Committed to PEOPLE'S RIGHT TO KNOW
Vol. 5 Num 747 Tue. July 04, 2006  
   
International


Caught in The Middle
Muslims mull action over Lankan conflict


As violence rages between Sri Lanka's government and ethnic Tamil Tiger rebels, the island's Muslim minority says it is caught in the middle, and there is talk of an armed "Jihad" group emerging if war returns.

The third-largest group on an island dominated by Sinhalese Buddhists, Sri Lanka's Muslims -- who share the language of the Hindu and Christian Tamil minority -- have long had a difficult relationship with the Liberation Tigers of Tamil Eelam (LTTE).

In the 1990s, the Tigers kicked thousands of Muslims out of the northern town of Jaffna, while in the east Muslim areas were attacked and dozens killed.
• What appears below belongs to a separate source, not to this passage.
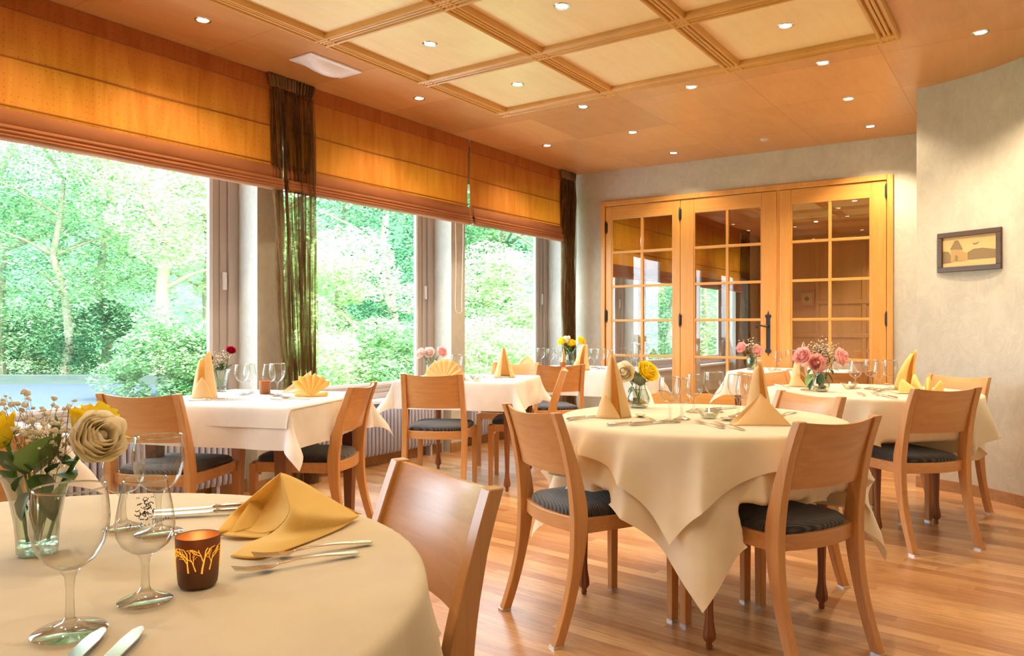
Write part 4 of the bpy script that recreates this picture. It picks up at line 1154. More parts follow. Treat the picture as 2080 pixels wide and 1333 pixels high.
cut(KN, 1160, 854, 1216, 846, 'knife left of the left napkin on the middle round table', q5)
cut(SP, 1345, 862, 1283, 842, 'spoon between the left napkin and the first glass', q5)
cut(FK, 1472, 872, 1412, 858, 'fork below the candle bowl on the middle round table', q5)
cut(FK, 1514, 876, 1450, 861, 'second fork beside the folded tent napkin', q5)
cut(SP, 1530, 862, 1478, 855, 'spoon touching the left edge of the folded tent napkin', q5)
cut(KN, 1430, 836, 1502, 828, 'knife at the far side of the middle round table', q5)
cut(FK, 1620, 838, 1575, 848, 'fork right of the folded tent napkin in front of the chair back', q5)
q6 = 'cutlery on the right round table'
cut(FK, 1765, 808, 1735, 796, 'fork below the slim glass on the right round table', q6); cut(FK, 1790, 806, 1765, 796, 'fork in the middle foreground of the right round table', q6)
cut(SP, 1815, 800, 1785, 796, 'spoon below the glasses of the right round table', q6); cut(KN, 1572, 783, 1612, 790, 'knife at the left edge of the right round table', q6)
cut(KN, 1826, 812, 1785, 802, 'knife near the right chair of the right round table', q6); cut(SP, 1830, 786, 1800, 782, 'spoon at the far right of the right round table', q6)

# ------------------------------------------------------------------ napkins
def cone_napkin(label, px, py, h=.245, r=.072, mat=None, deg=0, open_=40, lean=(0, 0), flap=True, sc=1, rt=.05, slant=0.0, cuff=(0, .105)):
    t = thing('cone_napkin', label, 'napkin', on(px, py, ZT+.003), radians(deg)); t.scale = (sc,)*3
    mt = mat or M['napkin_p']; A0 = radians(open_)
    def fn(layer):
        def f(s_, v_):
            a = -pi/2+A0/2+(2*pi-A0)*s_+.5*layer
            k = (1-v_)**(.92)
            rr = r*(rt+(1-rt)*k)*(1-.05*layer)*(1+.04*sin(3*a+1))
            ov = .10*r*s_*(1-v_)
            z = h*v_*(1-slant*v_*(.5-.5*cos(a)))
            return (rr*cos(a)*1.0+ov+lean[0]*v_**2, rr*sin(a)*.8+lean[1]*v_**2, z*(1-.06*layer*v_))
        return f
    MB().grid(fn(0), 40, 14).build('cone', mt, t, solid=.0015, angle=0)
    if flap:
        def fl(s_, v_):
            a = -pi/2-.95+1.9*s_+cuff[0]; rr = r*(1.10-.20*v_); zt_ = cuff[1]*(1-abs(2*s_-1)**1.2)+.012
            return (rr*cos(a), rr*sin(a)*.8-.006, zt_*v_+.001)
        MB().grid(fl, 21, 7).build('turned_cuff', mt, t, solid=.0015, angle=0)
    return t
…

In the town of Kattankudi, one of the mosques still bears the bullet damage from a 1990 massacre. "We can't live separately," says Mohammed Sharif Deen, 56, who survived the mosque attack by playing dead. "They have to come and work here, we have to go to their side and sell our things. But if war comes we will fight and then we will die." A 2002 ceasefire halted Sri Lanka's two-decade war after some 64,000 had died. But now violence has surged again, killing more than 700 people this year -- and again the Muslims, dominant in the island's business community, fear being dragged in.

The Tigers were blamed for a grenade attack on a mosque in November that killed several people, and there have been other smaller attacks. Some Muslims fear the Tigers see their community as standing in the way of its goal of a separate ethnic Tamil homeland.

With their businesses still recovering from the 2004 tsunami, which hit the east hard, most Muslims say they simply want peace.

"We Muslims are not fighting," said 31-year-old fishing co-operative owner Kalender Bashir outside the ruins of his tsunami-damaged house. "But between the LTTE and the government we are caught in the crossfire."